What to memcache?  Generally I store anything that I pull from the database into memcache.  So lets say i have a user record, i’ll store it in memcache (you’ll have to play with expiration times based on how long your user sessions are).  When the user updates his record, i’ll go out and clear the memcache record for this user then reload it with the new record.  An easier way is to just clear the record, and let the next web server do the work of loading it up again.

For images and what not, you want to push all your images off your servers and into a content delivery network (CDN, such as s3+cloudfront or akamai).  This helps alleviate unnecessary load from your servers.  Think of it this way, your servers have to process image requests, find the files then open up connections to send the files to people.  Instead, if you move this burden to a CDN, your servers don’t have to do this anymore and can focus on just doing processing requests and php stuff.  Also, generally CDN’s are much cheaper when it comes to costs for bandwidth.

Scaling horizontally:
Ok, this is where EC2 comes in.  So lets say you’ve setup this awesome architecture that is caching stuff and your sql is awesome and optimized and quick, but your servers are still getting slammed by requests.  This is where you want to scale horizontally.

I’ll use ec2 as an example, because i just started playing with it myself.  The first thing you need to do for EC2 is figure out how you’re going to handle load balancing and dns.  Load balancing is generally the pain in the ass in EC2.  You’ll probably need one or two elastic ip’s for the load balancers, then just point the dns to one of the elastic ip’s.  There are several load balancing images that you can load for this.  If you have a load balancer off site already, then you can probably just add the public ips to your offsite load balancer.

Next setup your database.  You’ll want to get it setup on an s3 elastic block for storage.  there are a ton of write ups on this.  if you need help after that, email me.

After setting up your database, set up your web servers.  Again, ton of write ups on this.  If you need help email me.  Install the code, point it to the db.  Add the ip address that amazon assigns you to the load balancer.

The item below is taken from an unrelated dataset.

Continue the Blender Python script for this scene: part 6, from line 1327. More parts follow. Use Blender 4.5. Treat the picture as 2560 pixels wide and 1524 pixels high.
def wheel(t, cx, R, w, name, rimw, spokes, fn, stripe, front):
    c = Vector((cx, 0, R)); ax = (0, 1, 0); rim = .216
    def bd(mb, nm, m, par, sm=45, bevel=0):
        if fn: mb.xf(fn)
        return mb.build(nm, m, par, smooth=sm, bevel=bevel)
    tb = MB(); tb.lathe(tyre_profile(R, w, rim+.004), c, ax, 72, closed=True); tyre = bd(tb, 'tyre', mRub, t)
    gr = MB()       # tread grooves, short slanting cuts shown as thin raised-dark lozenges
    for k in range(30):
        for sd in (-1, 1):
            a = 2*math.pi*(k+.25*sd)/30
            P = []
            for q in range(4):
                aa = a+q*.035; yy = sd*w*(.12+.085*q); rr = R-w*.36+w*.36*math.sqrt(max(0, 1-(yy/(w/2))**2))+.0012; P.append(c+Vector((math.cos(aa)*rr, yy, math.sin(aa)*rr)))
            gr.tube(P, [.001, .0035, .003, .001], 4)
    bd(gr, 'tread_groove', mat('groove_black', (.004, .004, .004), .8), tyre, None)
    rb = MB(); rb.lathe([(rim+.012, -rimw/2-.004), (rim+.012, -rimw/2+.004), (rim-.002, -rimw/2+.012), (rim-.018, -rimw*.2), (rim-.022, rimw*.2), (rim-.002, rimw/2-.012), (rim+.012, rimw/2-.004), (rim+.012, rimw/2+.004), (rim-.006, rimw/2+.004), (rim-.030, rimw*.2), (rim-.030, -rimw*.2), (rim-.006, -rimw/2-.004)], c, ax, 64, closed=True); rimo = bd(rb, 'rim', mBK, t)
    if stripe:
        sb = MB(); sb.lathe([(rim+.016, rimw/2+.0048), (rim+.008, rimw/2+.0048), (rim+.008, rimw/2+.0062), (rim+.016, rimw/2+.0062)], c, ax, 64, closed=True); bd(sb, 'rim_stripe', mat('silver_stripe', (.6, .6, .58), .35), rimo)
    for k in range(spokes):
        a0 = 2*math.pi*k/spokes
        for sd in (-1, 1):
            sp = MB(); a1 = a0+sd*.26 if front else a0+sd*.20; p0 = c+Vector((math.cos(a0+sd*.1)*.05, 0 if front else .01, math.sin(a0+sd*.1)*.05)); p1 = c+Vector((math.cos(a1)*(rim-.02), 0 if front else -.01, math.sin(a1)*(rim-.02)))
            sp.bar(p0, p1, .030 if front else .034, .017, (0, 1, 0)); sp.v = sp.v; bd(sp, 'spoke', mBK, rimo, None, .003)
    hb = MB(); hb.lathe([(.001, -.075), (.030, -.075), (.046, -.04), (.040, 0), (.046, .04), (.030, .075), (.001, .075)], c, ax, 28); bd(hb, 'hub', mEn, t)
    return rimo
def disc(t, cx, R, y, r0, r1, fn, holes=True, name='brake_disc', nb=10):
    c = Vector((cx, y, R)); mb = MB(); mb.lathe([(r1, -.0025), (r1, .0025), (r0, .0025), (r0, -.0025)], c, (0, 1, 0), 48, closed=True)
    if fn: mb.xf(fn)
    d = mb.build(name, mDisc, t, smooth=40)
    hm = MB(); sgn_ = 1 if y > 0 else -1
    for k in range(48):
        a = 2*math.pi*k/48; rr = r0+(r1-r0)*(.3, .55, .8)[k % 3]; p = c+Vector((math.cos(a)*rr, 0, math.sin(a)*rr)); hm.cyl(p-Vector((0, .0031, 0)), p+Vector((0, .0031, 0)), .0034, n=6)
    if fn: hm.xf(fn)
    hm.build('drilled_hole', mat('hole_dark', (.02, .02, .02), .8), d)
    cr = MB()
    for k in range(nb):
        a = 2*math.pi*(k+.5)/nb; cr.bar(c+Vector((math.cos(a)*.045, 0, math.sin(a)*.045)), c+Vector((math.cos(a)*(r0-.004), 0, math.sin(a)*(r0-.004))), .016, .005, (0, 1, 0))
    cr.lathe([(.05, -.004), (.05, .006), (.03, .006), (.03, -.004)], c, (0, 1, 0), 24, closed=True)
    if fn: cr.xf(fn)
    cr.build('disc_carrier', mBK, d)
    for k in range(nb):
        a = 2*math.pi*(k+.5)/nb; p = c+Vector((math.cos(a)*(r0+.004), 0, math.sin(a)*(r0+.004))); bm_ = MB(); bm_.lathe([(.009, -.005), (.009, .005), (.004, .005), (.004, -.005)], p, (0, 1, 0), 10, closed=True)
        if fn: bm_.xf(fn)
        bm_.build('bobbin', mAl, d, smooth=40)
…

What i recommend is doing this stuff manually for at least 2 – 3 months so you understand how everything works, BEFORE you use an automated tool like Scalr.  Its better if you understand what the implications of everything are before you automate it.

Ok, so everything is setup on EC2.  You have a db, you have dns, you have a load balancer, and you have web servers.  You’ll need monitoring software to track load.  I recommend Nagios, if you want to pay for it, there’s Keynote and Gomez to watch your site.  If you site starts to get slow, add another web server to the set.

Quick note:  if adding web servers is not working, then you probably have a database bottleneck.  This is a much bigger and messy issue.  You’ll have to setup master/slave or master/master replication to handle read/write scaling.  The write up I sent you (above) covers this in much greater detail. Essentially it comes down to this:  Writing is slower than reading.  So if you can offload your writes, to some other machine, it will speed things up.